**Brief**: How many of the lines that follow contain the word "picture"? Give only the number.

* BEGIN Collected data *

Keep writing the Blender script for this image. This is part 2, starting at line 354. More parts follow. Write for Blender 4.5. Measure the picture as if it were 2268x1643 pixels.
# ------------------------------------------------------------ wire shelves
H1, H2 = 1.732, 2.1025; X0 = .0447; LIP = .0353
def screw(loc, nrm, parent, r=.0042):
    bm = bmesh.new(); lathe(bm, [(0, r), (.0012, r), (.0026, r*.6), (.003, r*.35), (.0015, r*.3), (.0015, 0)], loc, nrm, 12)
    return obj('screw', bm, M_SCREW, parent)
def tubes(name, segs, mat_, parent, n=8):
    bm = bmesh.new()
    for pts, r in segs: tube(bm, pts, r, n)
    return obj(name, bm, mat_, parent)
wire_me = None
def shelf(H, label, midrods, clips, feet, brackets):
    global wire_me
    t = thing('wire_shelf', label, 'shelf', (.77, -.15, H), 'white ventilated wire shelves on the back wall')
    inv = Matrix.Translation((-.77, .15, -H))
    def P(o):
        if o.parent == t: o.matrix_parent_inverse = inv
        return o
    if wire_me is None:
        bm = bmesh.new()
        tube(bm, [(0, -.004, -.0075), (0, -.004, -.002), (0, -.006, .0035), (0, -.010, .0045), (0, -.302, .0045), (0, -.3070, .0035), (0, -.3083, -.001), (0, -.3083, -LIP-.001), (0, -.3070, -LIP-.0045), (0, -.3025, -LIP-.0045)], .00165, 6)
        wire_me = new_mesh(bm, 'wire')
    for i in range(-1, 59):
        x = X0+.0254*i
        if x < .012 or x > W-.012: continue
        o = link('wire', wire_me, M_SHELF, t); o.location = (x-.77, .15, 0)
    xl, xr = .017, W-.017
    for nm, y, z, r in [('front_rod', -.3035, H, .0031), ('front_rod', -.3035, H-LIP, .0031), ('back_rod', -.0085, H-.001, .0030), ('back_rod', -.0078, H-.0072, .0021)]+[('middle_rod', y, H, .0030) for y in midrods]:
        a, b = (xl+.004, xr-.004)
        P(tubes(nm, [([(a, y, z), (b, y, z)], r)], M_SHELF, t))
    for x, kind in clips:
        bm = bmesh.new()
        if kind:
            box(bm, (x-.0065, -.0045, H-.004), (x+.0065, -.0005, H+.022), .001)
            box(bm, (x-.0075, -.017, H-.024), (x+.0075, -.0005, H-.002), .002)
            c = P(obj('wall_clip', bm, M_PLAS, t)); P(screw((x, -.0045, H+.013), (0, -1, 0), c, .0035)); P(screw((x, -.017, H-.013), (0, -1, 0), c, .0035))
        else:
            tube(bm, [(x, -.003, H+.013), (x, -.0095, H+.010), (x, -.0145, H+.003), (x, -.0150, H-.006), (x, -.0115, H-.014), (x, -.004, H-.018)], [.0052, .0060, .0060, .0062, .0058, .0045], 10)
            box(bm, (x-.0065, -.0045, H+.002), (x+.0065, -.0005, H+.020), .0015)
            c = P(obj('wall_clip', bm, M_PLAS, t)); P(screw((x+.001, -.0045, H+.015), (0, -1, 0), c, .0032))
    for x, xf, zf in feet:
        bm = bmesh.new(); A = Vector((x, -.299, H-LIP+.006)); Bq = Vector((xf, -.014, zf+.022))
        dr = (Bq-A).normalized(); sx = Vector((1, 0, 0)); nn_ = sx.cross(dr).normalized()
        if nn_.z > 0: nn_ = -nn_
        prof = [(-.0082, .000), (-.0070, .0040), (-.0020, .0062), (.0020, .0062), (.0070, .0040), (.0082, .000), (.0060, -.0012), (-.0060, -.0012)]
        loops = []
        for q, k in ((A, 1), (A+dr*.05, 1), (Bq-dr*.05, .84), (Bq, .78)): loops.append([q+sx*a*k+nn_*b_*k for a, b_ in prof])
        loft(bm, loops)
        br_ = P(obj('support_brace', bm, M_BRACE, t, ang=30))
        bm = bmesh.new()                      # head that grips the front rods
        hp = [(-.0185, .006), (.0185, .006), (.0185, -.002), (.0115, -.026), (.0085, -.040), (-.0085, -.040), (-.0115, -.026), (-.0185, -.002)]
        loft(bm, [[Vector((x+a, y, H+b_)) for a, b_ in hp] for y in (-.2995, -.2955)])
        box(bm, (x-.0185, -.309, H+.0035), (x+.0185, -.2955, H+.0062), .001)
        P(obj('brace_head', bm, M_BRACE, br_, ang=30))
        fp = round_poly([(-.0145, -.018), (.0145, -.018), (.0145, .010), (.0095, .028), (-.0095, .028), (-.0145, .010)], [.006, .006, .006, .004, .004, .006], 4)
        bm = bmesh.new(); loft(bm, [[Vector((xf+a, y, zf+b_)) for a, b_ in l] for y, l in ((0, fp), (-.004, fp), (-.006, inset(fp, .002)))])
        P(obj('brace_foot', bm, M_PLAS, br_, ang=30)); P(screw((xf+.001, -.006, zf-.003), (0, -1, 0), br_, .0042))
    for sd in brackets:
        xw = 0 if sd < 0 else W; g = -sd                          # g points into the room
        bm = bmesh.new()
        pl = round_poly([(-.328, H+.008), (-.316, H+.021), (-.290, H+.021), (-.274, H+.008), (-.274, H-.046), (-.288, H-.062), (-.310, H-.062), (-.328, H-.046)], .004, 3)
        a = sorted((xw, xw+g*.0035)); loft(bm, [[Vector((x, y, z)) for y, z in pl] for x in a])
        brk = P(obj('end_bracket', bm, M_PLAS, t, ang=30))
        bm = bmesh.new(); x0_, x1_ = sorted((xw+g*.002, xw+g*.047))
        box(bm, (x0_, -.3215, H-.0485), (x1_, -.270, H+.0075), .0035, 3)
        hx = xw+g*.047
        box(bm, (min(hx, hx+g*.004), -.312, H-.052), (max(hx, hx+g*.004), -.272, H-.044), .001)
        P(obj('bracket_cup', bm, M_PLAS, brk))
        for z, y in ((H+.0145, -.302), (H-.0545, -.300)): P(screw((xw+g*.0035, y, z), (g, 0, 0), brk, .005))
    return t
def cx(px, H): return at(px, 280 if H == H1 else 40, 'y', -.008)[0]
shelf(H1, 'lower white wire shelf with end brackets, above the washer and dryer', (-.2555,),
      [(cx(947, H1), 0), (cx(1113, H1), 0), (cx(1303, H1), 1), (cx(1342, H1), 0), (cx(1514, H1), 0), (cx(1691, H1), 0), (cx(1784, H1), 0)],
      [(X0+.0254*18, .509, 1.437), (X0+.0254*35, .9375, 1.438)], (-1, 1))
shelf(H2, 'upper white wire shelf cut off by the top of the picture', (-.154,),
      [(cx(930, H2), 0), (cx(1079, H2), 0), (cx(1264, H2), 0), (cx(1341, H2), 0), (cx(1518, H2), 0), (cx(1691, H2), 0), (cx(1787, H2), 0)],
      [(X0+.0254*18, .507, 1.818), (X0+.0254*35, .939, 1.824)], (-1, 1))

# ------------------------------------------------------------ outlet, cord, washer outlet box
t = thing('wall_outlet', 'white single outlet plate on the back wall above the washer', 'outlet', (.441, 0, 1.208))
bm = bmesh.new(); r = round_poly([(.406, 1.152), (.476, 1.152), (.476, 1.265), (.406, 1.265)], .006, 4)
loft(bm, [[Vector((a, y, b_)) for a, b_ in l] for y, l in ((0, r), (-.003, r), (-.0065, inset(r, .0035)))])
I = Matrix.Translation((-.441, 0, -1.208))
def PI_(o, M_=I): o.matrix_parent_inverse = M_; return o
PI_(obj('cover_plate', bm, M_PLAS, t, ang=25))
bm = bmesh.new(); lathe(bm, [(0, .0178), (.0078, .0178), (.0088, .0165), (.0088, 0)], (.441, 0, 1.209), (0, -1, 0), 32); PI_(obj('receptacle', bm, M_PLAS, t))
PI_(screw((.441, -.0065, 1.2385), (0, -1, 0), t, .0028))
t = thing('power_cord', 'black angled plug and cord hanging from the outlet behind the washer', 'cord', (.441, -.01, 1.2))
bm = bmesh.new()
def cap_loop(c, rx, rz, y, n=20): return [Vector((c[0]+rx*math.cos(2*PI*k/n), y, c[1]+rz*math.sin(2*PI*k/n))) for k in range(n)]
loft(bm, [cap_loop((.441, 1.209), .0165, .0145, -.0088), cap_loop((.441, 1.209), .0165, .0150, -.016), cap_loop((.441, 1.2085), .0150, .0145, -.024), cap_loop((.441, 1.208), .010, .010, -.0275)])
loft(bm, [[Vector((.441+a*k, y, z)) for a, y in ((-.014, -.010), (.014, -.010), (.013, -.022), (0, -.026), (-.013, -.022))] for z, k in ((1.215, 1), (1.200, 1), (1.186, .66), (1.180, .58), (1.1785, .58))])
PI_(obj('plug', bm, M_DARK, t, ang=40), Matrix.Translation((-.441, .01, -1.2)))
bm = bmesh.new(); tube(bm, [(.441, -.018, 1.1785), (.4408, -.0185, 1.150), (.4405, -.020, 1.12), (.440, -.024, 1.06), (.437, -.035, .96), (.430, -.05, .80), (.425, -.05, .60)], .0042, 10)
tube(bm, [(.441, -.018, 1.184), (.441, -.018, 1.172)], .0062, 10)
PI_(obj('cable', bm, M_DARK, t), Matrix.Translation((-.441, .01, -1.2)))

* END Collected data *

**Output below**: 2